I met her and her "lawyer," an experience I hope never to repeat. When I met her, I knew who she was but pretended to not know because I did not want her to feel she was being interrogated. I started by commiserating that she must have been lured to such a business. She interrupted, and said, "What are you talking about? I grew up a Christian girl in a great family. I chose this profession because like it." I tried to swallow my shock and asked her if she could explain how she conducted her business. She explained like a business woman. She hired only college students who kept themselves healthy and clean. Most of her clients were high profile members of the US or other governments or business executives who wanted to enjoy themselves when in town. She paid the girls 25 percent. Apparently, one of the Canadian girls was not happy with the arrangement and reported her to authorities.

I understand one thing from my travels to and from Canada and in lecturing to England's House of Commons, that there are men who like to be connected with beautiful women, find it easy to use cyber space to do so and this site is a magnet for such pleasures.

In the past, sex dealers or pimps used to make such meetings possible between the merchandise and the customer in a house/ brothel or hotel room. These people were and still are the parasites that keep adapting themselves to new hosts. One such host is LinkedIn.

My interest in this article is to make sure LinkedIn CEO understands that just as one cannot fake resume information, faking information to the public should have the same consequences.

It is important for me to keep my reputation as a single women clean.
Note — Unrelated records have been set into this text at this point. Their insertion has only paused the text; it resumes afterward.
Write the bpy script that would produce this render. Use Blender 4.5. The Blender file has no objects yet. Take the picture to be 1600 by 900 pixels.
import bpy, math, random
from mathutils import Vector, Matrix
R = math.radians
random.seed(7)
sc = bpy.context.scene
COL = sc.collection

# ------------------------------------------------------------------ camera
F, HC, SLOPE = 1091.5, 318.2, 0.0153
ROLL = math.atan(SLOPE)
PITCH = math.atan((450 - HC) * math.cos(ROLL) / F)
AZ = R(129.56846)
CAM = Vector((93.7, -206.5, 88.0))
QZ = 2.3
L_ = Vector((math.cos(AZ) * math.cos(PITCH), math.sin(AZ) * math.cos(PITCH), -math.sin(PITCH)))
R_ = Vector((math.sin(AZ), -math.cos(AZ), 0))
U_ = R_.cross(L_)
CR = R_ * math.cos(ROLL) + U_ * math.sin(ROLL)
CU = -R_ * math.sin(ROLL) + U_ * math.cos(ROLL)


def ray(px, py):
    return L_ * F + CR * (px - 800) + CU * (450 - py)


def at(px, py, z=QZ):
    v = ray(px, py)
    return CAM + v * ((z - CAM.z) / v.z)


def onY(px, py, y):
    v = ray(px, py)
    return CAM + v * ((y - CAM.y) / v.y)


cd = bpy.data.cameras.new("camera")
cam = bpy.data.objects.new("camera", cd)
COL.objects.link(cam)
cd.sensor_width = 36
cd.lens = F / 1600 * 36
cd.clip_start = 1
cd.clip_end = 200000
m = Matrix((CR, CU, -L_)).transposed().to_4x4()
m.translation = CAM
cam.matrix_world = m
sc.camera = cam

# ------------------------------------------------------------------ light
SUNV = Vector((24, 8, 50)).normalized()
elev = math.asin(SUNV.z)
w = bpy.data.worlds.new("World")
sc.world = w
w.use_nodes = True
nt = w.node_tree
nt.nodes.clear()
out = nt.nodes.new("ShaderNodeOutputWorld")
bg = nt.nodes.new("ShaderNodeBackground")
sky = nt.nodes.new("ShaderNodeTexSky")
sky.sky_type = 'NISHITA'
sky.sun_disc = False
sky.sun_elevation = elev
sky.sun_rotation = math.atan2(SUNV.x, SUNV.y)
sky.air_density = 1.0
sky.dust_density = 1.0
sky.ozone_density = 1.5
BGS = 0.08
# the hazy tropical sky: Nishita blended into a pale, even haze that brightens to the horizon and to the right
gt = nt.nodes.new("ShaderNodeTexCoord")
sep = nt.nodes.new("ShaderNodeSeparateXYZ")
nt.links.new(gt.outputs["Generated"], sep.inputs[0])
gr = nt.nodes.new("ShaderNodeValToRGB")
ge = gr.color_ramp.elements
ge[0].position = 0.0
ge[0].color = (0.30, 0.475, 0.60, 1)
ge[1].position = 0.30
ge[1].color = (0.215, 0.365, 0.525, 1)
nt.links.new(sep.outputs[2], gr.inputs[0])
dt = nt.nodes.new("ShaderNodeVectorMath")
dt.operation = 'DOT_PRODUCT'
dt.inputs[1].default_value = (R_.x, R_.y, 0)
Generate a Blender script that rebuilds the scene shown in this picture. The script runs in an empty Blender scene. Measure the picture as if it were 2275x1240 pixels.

I have been approached by both male and female members of this "industry" to be part of their network which I rejected immediately. After glancing at their pages, I noticed many of the male members of my network are linked with great interest and pride to such members.

On one occasion, when I removed male members who were connected to a prostitute called Candy, one of the men on her network attacked me publicly, asking why I removed him and called on others to attack me. Even though I never name names, he attacked me on my own page. LinkedIn of course does nothing to protect someone like me but goes to great lengths to shut down my page instead.

My last but not least concern; as a Shi'a Islam scholar and Iranian woman, it offends me highly when a network of professionals is subjected to lewd pictures and conduct. As a Muslim, my religion forbids any connection between me and a network of such profession, even if it is a true third party! You would be surprised to know many of the connections to these women are also from Arabic countries and so happen to be Muslims.

It is also important to note, a large number of high-ranking US officers are freely linked to such women who can be useful for more than just "entertainment." It is no secret they can also be used to gather intelligence and pass it to adversarial sources.

Maybe I am a bit too strict on my morality rules but I think where you find prostitution you can also find drugs. All of this is a mountain of evidence for an investigation by the US Congress as to why a US based company fakes fighting something that benefits no one except those who make money out of it.

What LinkedIn has done is akin to going to a restaurant for food, except you have to make your food and clean up the kitchen. They are asking us, the customers, to police the site while the LinkedIn stock rises and profits the CEO.

What is missing is, no one asked LinkedIn members what we think would work and how to stop it.

I am sure many of you who read this article have your own views and I welcome your suggestions as I am going to forward a copy of this article to members of Congress and my connections. Here are my suggestions:

  1. Use and adapt face and body recognition software, which will block if someone uses a celebrity photo, a minor photo, a naked image or anything the software is designed to stop.
  2. LinkedIn says they rely on customers such as myself but when I reported such matters my account has been shut down several times and my own photos removed as retaliation by the company "safety team", considering it a violation of their site policy. I will be happy to show the replies to anyone from US government.
  3. LinkedIn says they don't have the man power to clean up their site. How about allowing people like myself to spend an hour per week volunteering and helping the clean up? I have offered that many times and they are many people in my network which would be happy to help to keep this place safe for business only. But there has been NO interest from LinkedIn.
  4. If they can't let us volunteer, how about allowing us to have the same software as Google plus, which allows anyone to stop a spammer, bully, prostitute or anything it is designed to stop. It will greatly enhance the reputation of this site if we could keep it clean.